Everyone grows up sometime. It happened to me just last week. I was sitting at my cousin’s kitchen counter reading The New York Times when it happened. I came across an article about a pitcher named Felix Hernandez who was scheduled to make his first Major League start for the Seattle Mariners at 19 years old, the same age as me.
Before that moment, I have to admit I still believed in some corner of my heart that I had a chance to make it to the Big Leagues. I could always pass off Major Leaguers’ superiority to me because they were older than me. Let’s be clear here: I haven’t played organized baseball since my freshman year of high school when I went 2-for-32 over the course of the season and managed to commit five errors during a single doubleheader. But I still never completely ruled out leading the Chicago Cubs to their first National League Pennant since 1945. Remember, this is coming from someone who has seen Henry Rowengardner in “Rookie Of The Year” go from hapless Little Leaguer to national hero in less than two hours countless times.
Now I am void of hope. But Felix Hernandez isn’t even the most of my troubles.
Take the Walt Disney Company. When I was a child (from Jan. 11, 1986 to Aug. 4, 2005), Disney seemed like the purest piece of Americana you could imagine. In the last few years, though, its reputation has been marred by television pundits standing in front of monitors that read something witty such as “Trouble in the Mouse House?”
The corporate offices have been riddled with scandal, and four people have died at Walt Disney World this year alone. Each death has shocked me to the core. But what has shocked me more is the television media’s insistence on beating these relatively insignificant stories well after they’re dead. The four deaths were unrelated, but still television news has tried its hardest to link them with special reports on safety in the Magic Kingdom. This is a vast left-wing conspiracy seeking to corrupt children (and me) if I’ve ever seen one.
It doesn’t end there. Have you watched ESPN lately? It seems like the network can’t even do a show about baseball without using the word steroids. SportsCenter anchor Stuart Scott could be narrating a documentary on Babe Ruth’s penchant for boozing and he’d say, “Plus, he did it all without steroids, unlike everyone you grew up watching if you’re under 30.”

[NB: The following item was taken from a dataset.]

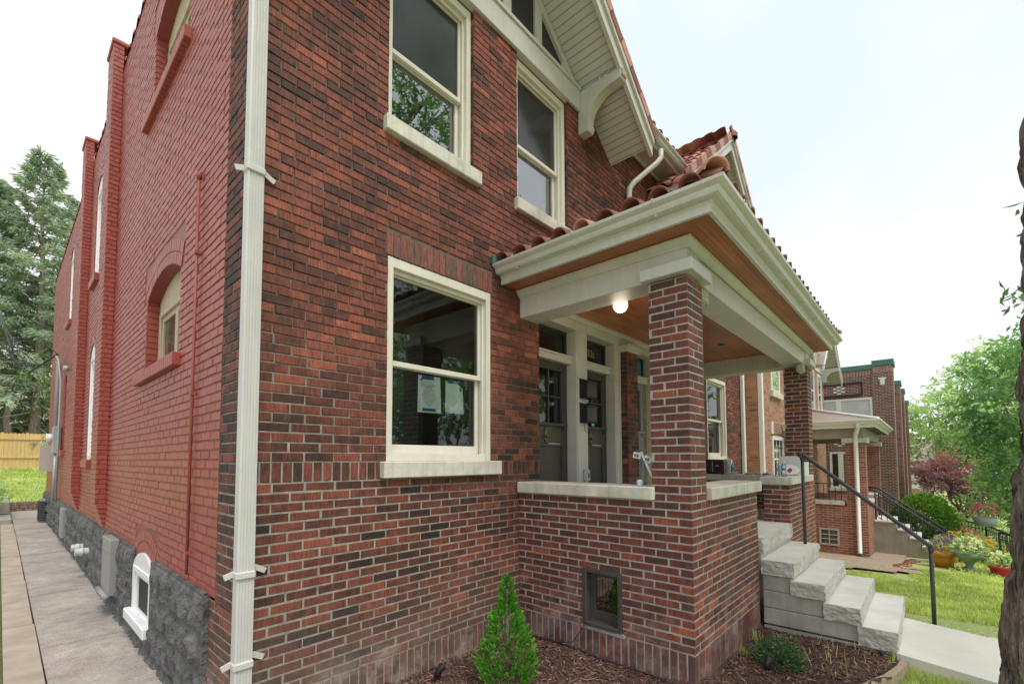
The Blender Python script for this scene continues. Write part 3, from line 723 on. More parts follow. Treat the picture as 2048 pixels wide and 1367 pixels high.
def gable_tiles(parent, ax, zt, y0, y1, TX):
    L = math.hypot(1, SL); nrow = int((TX + .03) * L / .30)
    m = MB()
    for sg in (-1, 1):
        Up = Vector((-sg / L, 0, SL / L)); Nn = Vector((sg * SL / L, 0, 1 / L))
        base = Vector((ax + sg * (TX + .05), 0, zt - SL * (TX + .05)))
        for k in range(nrow + 1):
            ncol = int((y1 - y0) / .235)
            for j in range(ncol):
                c = min(1, max(0, random.gauss(.5, .25))); px_ = base.x + Up.x * k * .30
                if (px_ < .75 or px_ > 9.85) and y0 + j * .235 > -.15: continue
                tile_row(m, base + Vector((0, y0 + .05 + j * .235, 0)) + Up * (k * .30), Vector((0, 1, 0)), Up, Nn, .235, .36, .06, 1 if rnd(0, 1) < .75 else 0, c)
        for k in range(nrow + 1):                        # flat rake tiles hung over the verge
            M = Matrix((Up, (0, 1, 0), Nn)).transposed()
            m.obox(base + Up * (k * .30 + .15) + Vector((0, y0 - .018, 0)) + Nn * (.075 + (.014 if k % 2 else 0)), (.155, .016, .055), M, k % 2, .3)
    for k in range(int((y1 - y0) / .33)):
        ridge_tile(m, (ax, y0 - .02 + k * .33, zt + .035), Vector((0, 1, 0)), Vector((0, 0, 1)), Vector((1, 0, 0)), .37, .10, 0, .5)
    m.lathe((ax, y0 - .01, zt + .05), [(.10, -.03), (.10, .05), (.06, .11), (.0, .12)], 12, 0)
    m.build('gable_roof_tiles', ['terracotta', 'terracotta_pale'], parent)
gable_part(house, 2.33, 0, 0, 'tile', 'grey_green_trim', 'gable_soffit_board', 'attic_panel')
gable_part(house, 2 * CX - 2.33, 0, 0, 'tile', 'grey_green_trim', 'gable_soffit_board', 'attic_panel')
KP = [(0, -.075), (.055, -.085), (.085, -.06), (.09, -.03), (.125, -.005), (.125, .012), (.115, .012), (.112, -.002), (.0, -.06)]
def eave_straight(parent, x0, x1, zS, dy, trim, gut):
    m = MB(); m.box((x0, -dy, zS), (x1, -.002, zS + .03)); m.build('eave_soffit', trim, parent)
    m = MB(); m.box((x0, -dy - .03, zS - .015), (x1, -dy - .001, zS + .12)); m.box((x0, -.045, zS - .05), (x1, -.004, zS - .001), 0, .5, .01); m.build('eave_fascia', trim, parent)
    m = MB(); m.prism([(-dy - .031 - a, zS + .115 + z) for a, z in KP], 'x', x0, x1); m.build('eave_gutter', gut, parent)
eave_straight(house, 3.88, 2 * CX - 3.88, 6.385, .30, 'grey_green_trim', 'gutter_metal')
m = MB()
sm = .75; L = math.hypot(1, sm); Up = Vector((0, 1 / L, sm / L)); Nn = Vector((0, -sm / L, 1 / L))
for k in range(7):
    for j in range(int((2 * CX - 8.2) / .235)):
        tile_row(m, Vector((4.15 + j * .235, -.40, 6.50)) + Up * (k * .30), Vector((1, 0, 0)), Up, Nn, .235, .36, .06, 0 if rnd(0, 1) < .5 else 1, rnd(0, 1))
m.build('main_roof_tiles', ['terracotta', 'terracotta_pale'], house)
m = MB(); m.prism([(.02, 6.39), (-.36, 6.47), (2.2, 6.47 + 2.5 * sm), (2.2, 6.39)], 'x', 3.95, 2 * CX - 3.95); m.build('main_roof', 'shingle_tan', house)
m = MB(); m.box((.9, 2.2, 6.2), (10.3, 16.7, 7.05)); m.box((.9, .3, 6.1), (10.3, 2.19, 6.35)); m.box((XR - .25, .05, -.1), (XR, 17, 7.1)); m.box((0.3, 16.8, -.1), (XR - .25, 17.0, 7.1)); m.build('rear_walls', 'brown_brick', house)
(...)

It’s important to keep steroids out of the game, but I’d be just as happy not knowing about the scandal. Over the last couple years, most of my childhood heroes have fallen. Sammy Sosa, Rafael Palmeiro, Jason Giambi, Barry Bonds, Mark McGwire — all have been slayed by unidentified sources and baseball commissioner Bud Selig. Even Congress has leaped into the game with last spring’s hearings on the subject. You know you have a conspiracy on your hands when powerful men push aside newsworthy things — Abu Ghraib, anyone? — in favor of questioning professional athletes about whether they popped pills to bulge their biceps.
A few years ago, my grandmother told me a story about a friend of a friend whose daughter was kidnapped at Disney World and was only found because a security guard recognized her shoes protruding from a blanket in an underground tunnel. The story turned out to be an urban myth — a complete lie. It looks like even Grandma’s in on the plot to ruin my childhood.
I’m right with you, Peter Pan — growing up is tough. What’s going to happen next? Are we going to find out that “Jurassic Park” is scientifically impossible or that Walt Disney isn’t cryogenically frozen somewhere beneath the deserts of Arizona? It’s getting more and more dangerous to pick up a newspaper every morning.
The only thing left to do is to try to ignore it all. I’m not sure how long I can hold out. Adulthood is closing in from all sides. Soon I’ll have a mortgage, monthly car payments and no Entrée-Plus points. And who will I have to blame that on? My only option will probably be to peg it on Felix Hernandez. After all, he did steal my Major League roster spot.